* Entries with scene source code *
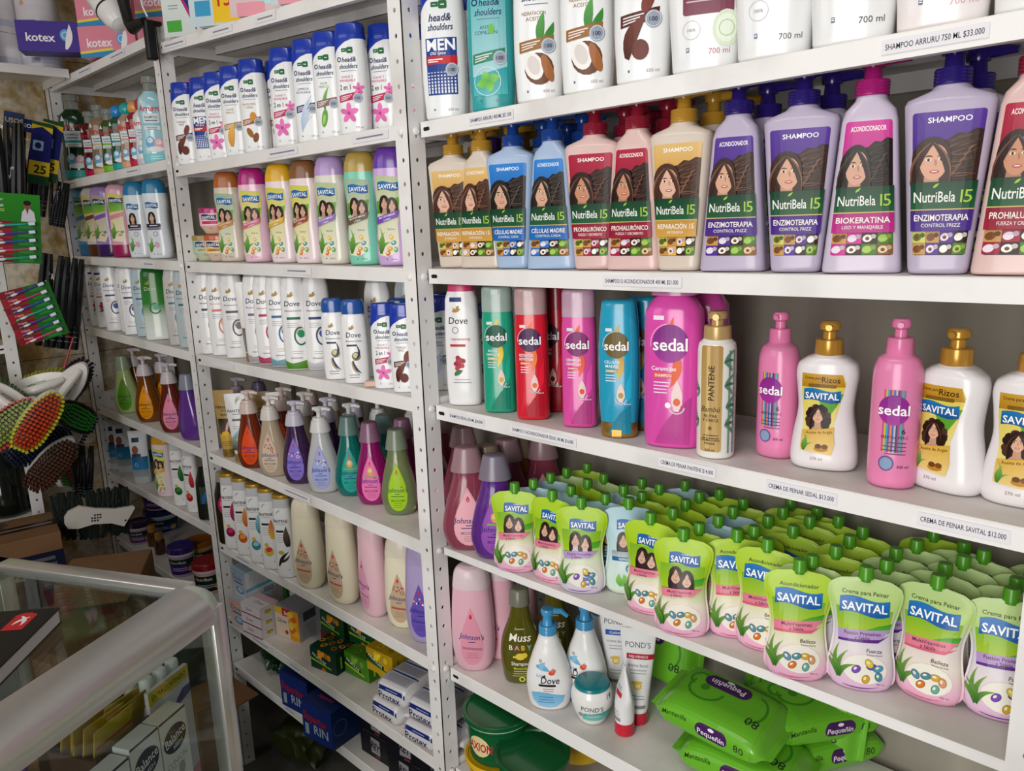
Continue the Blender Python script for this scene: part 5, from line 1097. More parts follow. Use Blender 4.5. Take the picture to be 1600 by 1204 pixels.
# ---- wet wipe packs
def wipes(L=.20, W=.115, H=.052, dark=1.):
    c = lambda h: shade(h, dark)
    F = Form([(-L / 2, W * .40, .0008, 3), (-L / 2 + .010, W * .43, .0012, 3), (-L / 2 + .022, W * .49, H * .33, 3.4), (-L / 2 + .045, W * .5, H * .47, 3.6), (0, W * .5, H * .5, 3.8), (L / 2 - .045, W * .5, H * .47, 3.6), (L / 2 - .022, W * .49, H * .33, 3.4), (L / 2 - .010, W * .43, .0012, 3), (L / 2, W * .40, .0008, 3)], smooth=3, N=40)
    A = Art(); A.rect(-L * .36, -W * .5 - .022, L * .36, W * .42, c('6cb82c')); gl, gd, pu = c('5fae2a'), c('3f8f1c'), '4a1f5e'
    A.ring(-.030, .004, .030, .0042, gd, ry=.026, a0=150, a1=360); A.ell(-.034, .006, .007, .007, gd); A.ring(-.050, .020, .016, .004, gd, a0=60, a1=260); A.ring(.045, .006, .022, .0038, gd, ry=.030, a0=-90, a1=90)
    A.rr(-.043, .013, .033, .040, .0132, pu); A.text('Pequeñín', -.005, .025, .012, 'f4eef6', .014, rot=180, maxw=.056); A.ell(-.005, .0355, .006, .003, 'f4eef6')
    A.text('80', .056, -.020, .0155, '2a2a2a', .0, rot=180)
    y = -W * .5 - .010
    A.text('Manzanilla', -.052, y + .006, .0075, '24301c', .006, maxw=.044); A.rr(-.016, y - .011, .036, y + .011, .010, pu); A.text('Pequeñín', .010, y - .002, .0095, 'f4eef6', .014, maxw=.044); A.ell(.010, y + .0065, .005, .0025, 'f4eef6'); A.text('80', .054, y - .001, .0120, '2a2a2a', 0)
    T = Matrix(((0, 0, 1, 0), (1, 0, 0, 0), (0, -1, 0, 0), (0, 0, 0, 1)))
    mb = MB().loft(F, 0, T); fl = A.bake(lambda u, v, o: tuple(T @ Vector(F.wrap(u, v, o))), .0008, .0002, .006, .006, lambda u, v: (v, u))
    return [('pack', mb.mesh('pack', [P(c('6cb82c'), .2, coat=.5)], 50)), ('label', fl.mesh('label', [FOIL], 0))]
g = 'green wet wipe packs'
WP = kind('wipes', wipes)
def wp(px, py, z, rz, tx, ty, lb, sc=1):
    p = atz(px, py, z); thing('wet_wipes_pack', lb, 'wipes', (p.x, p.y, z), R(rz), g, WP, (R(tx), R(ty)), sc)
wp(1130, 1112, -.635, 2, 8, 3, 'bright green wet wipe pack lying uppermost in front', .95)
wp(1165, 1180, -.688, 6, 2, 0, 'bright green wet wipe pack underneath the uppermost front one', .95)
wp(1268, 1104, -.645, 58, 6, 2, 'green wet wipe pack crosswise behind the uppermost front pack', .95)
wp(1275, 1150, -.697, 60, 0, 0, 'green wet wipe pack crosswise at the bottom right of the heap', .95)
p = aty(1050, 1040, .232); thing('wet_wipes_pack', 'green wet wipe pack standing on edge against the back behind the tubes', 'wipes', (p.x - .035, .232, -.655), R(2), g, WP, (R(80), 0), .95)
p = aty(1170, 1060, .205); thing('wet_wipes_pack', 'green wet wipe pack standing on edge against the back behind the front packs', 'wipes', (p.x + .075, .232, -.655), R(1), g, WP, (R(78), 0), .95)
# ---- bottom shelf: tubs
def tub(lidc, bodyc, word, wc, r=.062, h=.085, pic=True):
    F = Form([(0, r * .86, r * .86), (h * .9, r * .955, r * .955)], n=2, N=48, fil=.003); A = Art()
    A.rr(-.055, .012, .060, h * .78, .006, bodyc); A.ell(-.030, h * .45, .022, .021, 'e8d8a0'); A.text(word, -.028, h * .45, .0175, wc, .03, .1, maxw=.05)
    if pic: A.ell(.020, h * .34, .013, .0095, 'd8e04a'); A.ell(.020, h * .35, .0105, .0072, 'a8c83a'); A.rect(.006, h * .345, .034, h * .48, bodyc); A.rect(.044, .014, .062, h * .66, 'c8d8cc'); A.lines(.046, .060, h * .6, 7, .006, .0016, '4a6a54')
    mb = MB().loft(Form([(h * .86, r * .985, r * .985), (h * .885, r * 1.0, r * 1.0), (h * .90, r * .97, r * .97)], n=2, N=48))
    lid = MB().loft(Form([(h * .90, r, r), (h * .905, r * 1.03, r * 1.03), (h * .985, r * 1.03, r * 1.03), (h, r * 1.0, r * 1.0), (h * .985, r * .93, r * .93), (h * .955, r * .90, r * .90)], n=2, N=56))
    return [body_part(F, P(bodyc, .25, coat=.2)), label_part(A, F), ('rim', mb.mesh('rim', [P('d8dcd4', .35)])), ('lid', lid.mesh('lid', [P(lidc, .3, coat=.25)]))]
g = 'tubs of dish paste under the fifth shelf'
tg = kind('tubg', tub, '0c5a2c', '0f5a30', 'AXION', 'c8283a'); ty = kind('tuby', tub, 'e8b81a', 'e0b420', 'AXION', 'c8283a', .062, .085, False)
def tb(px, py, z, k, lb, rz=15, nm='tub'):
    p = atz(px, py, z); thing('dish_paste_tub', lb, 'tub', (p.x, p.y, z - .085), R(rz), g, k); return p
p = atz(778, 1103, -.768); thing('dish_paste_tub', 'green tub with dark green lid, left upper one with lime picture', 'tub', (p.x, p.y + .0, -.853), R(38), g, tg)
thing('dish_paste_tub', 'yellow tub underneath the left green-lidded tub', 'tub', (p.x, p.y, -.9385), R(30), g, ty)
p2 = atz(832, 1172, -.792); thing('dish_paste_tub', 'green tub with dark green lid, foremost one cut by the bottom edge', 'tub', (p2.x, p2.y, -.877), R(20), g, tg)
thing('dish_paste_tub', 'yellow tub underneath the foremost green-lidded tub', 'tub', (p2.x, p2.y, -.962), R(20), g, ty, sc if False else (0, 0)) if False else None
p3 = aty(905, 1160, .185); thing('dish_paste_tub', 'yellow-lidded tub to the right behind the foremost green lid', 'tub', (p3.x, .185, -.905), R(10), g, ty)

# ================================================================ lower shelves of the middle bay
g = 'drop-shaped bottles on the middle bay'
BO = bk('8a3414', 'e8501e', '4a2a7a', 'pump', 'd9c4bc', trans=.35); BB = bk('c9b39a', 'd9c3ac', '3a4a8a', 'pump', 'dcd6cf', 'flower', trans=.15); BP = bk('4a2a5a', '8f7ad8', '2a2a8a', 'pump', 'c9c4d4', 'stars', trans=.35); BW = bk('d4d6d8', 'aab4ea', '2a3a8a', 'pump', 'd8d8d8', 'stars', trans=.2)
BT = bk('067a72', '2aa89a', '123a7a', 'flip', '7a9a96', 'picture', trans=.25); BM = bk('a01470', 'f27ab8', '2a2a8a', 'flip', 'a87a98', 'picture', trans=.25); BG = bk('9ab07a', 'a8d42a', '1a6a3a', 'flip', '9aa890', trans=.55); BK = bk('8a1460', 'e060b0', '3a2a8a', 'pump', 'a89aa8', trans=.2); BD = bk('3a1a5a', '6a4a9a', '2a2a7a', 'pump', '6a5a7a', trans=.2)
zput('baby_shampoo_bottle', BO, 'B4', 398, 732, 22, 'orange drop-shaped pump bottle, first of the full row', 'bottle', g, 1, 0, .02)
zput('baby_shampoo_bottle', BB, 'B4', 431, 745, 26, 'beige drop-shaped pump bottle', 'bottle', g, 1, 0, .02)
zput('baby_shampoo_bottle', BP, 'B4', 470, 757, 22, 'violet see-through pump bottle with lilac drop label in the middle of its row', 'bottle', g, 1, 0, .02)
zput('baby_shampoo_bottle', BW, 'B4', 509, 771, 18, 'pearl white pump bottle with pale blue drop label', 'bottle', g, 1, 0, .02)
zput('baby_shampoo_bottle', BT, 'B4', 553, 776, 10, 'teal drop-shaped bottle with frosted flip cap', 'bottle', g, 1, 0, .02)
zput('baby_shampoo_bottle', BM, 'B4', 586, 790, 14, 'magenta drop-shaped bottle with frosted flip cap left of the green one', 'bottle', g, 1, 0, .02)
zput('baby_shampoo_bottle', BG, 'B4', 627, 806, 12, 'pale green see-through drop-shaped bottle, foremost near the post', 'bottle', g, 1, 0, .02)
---
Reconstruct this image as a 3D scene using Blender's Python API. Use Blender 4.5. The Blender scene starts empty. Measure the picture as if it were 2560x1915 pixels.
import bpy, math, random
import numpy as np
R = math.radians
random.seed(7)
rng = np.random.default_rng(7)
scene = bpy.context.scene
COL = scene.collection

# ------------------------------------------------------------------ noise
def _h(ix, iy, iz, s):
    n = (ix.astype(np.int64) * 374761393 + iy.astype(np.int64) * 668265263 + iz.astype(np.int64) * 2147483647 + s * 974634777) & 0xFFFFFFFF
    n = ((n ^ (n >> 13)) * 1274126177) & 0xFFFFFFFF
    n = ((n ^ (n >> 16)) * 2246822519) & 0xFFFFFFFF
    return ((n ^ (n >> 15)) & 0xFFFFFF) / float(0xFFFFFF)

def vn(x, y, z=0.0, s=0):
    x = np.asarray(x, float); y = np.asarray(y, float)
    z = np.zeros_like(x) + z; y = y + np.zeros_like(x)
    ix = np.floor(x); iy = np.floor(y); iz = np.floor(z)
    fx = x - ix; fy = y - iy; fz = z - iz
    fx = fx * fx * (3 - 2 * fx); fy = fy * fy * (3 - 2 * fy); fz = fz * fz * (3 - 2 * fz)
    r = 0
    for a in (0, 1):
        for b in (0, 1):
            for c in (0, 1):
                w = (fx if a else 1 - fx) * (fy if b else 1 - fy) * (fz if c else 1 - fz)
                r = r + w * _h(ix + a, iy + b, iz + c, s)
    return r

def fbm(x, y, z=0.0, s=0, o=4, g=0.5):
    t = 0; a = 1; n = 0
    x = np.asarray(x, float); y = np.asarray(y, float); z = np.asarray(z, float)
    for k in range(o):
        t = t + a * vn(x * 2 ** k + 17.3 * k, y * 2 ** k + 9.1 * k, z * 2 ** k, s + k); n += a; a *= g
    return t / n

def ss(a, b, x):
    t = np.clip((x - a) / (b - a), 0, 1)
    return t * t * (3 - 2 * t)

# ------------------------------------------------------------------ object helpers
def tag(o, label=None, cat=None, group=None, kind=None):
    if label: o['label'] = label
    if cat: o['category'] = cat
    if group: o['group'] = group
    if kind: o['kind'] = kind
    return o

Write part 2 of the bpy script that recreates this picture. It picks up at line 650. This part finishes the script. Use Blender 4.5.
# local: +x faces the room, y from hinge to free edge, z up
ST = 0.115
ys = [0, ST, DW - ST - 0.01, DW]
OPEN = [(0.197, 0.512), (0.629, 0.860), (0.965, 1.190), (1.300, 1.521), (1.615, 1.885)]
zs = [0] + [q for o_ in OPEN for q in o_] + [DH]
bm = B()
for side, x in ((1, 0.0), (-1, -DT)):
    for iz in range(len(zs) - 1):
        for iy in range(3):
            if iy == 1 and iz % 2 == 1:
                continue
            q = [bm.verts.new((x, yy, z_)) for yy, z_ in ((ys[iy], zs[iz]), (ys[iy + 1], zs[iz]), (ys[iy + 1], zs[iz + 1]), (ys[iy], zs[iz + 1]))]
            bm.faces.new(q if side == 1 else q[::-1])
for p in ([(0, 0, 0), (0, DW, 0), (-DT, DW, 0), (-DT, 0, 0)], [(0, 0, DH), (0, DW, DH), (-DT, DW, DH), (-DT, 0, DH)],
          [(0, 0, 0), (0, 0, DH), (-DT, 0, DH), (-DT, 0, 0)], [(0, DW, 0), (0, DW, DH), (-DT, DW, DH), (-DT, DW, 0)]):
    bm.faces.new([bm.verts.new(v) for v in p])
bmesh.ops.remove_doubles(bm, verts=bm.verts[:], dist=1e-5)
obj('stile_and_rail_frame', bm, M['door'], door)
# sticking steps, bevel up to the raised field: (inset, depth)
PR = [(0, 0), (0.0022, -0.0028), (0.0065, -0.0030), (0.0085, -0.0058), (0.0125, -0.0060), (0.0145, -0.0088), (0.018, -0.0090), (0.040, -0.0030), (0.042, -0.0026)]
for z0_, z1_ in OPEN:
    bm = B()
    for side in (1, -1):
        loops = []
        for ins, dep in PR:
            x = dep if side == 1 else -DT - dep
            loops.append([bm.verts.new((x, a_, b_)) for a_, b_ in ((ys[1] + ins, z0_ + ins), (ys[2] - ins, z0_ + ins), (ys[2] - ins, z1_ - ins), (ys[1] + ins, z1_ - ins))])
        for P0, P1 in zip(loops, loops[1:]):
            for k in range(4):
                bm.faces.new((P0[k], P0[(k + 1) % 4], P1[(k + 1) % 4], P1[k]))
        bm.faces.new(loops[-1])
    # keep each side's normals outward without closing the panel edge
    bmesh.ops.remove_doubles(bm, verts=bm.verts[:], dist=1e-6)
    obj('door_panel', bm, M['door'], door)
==
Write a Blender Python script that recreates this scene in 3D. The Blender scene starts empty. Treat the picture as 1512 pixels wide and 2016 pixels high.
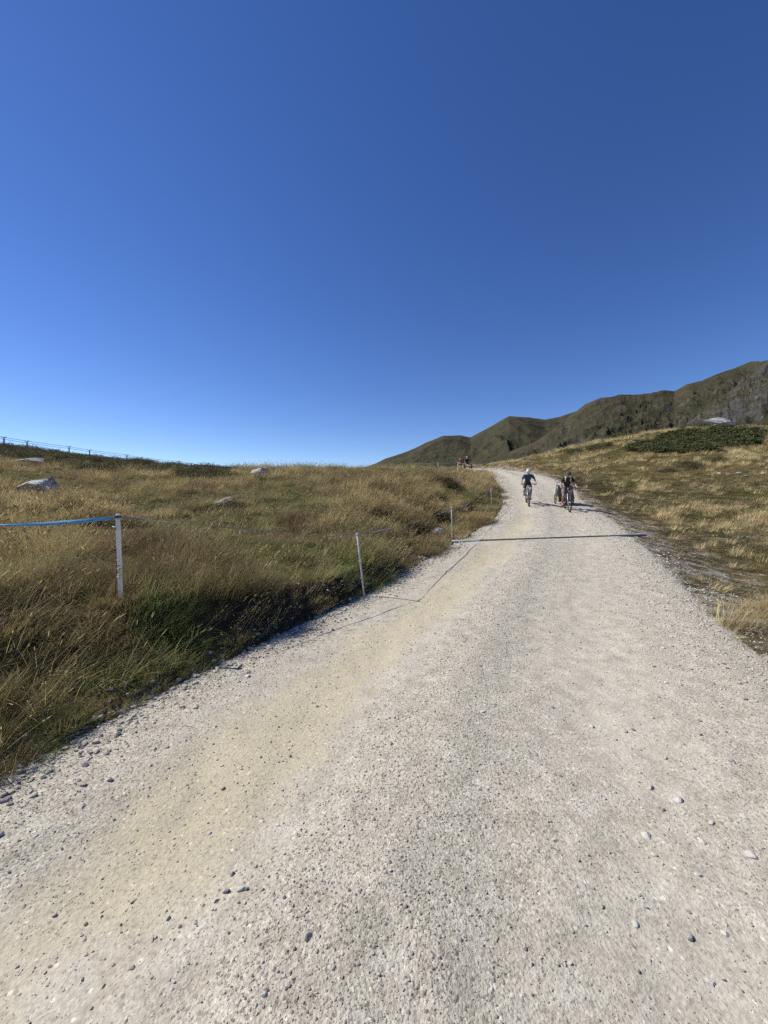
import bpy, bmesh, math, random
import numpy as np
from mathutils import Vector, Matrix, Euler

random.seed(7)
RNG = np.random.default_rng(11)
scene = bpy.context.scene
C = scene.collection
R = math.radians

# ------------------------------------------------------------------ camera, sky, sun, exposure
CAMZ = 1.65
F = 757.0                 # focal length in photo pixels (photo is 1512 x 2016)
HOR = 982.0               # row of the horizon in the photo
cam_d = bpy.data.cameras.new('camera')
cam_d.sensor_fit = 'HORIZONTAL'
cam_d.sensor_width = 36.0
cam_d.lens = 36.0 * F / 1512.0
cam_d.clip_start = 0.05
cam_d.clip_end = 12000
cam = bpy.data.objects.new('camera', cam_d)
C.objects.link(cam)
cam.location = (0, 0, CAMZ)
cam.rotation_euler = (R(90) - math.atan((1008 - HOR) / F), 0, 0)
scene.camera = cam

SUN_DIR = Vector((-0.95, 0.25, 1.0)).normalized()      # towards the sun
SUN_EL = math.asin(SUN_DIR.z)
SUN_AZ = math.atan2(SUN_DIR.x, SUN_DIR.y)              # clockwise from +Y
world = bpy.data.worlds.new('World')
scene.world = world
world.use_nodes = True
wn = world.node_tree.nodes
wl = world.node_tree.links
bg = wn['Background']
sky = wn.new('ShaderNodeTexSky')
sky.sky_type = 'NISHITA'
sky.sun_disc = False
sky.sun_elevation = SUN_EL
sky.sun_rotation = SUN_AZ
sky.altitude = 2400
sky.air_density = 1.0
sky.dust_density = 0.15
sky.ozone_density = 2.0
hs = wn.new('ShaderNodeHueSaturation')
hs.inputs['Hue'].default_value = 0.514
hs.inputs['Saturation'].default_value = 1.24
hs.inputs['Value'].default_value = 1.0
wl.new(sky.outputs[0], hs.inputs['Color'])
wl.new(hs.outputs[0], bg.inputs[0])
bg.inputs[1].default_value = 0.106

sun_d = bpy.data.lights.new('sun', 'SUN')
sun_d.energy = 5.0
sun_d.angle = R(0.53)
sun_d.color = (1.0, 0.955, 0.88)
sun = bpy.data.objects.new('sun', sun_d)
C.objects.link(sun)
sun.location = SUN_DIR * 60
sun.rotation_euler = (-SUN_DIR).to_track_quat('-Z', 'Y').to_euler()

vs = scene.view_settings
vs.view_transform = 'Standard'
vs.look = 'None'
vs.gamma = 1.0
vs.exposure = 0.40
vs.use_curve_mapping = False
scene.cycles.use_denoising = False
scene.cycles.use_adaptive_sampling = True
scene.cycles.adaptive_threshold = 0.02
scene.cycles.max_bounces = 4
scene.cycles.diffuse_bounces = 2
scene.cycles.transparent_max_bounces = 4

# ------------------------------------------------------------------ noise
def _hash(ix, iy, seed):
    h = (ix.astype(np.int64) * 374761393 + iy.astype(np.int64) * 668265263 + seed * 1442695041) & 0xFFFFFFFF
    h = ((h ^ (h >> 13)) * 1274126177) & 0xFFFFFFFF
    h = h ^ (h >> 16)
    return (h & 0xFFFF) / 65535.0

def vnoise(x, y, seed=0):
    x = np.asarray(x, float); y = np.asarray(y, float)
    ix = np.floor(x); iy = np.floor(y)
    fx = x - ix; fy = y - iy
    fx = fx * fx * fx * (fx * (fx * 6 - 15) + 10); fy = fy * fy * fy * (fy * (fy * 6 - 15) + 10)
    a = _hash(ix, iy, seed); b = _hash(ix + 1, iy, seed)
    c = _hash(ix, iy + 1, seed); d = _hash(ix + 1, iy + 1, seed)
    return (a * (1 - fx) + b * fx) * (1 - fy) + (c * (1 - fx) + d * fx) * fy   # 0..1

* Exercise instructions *
Above are some records; extract exactly the lines from the one containing "Write a Blender" through the one containing "bg.inputs[1].default_value = 0.106" and drop the pictures.

* The response *
Write a Blender Python script that recreates this scene in 3D. The Blender scene starts empty. Treat the picture as 1512 pixels wide and 2016 pixels high.
import bpy, bmesh, math, random
import numpy as np
from mathutils import Vector, Matrix, Euler

random.seed(7)
RNG = np.random.default_rng(11)
scene = bpy.context.scene
C = scene.collection
R = math.radians

# ------------------------------------------------------------------ camera, sky, sun, exposure
CAMZ = 1.65
F = 757.0                 # focal length in photo pixels (photo is 1512 x 2016)
HOR = 982.0               # row of the horizon in the photo
cam_d = bpy.data.cameras.new('camera')
cam_d.sensor_fit = 'HORIZONTAL'
cam_d.sensor_width = 36.0
cam_d.lens = 36.0 * F / 1512.0
cam_d.clip_start = 0.05
cam_d.clip_end = 12000
cam = bpy.data.objects.new('camera', cam_d)
C.objects.link(cam)
cam.location = (0, 0, CAMZ)
cam.rotation_euler = (R(90) - math.atan((1008 - HOR) / F), 0, 0)
scene.camera = cam

SUN_DIR = Vector((-0.95, 0.25, 1.0)).normalized()      # towards the sun
SUN_EL = math.asin(SUN_DIR.z)
SUN_AZ = math.atan2(SUN_DIR.x, SUN_DIR.y)              # clockwise from +Y
world = bpy.data.worlds.new('World')
scene.world = world
world.use_nodes = True
wn = world.node_tree.nodes
wl = world.node_tree.links
bg = wn['Background']
sky = wn.new('ShaderNodeTexSky')
sky.sky_type = 'NISHITA'
sky.sun_disc = False
sky.sun_elevation = SUN_EL
sky.sun_rotation = SUN_AZ
sky.altitude = 2400
sky.air_density = 1.0
sky.dust_density = 0.15
sky.ozone_density = 2.0
hs = wn.new('ShaderNodeHueSaturation')
hs.inputs['Hue'].default_value = 0.514
hs.inputs['Saturation'].default_value = 1.24
hs.inputs['Value'].default_value = 1.0
wl.new(sky.outputs[0], hs.inputs['Color'])
wl.new(hs.outputs[0], bg.inputs[0])
bg.inputs[1].default_value = 0.106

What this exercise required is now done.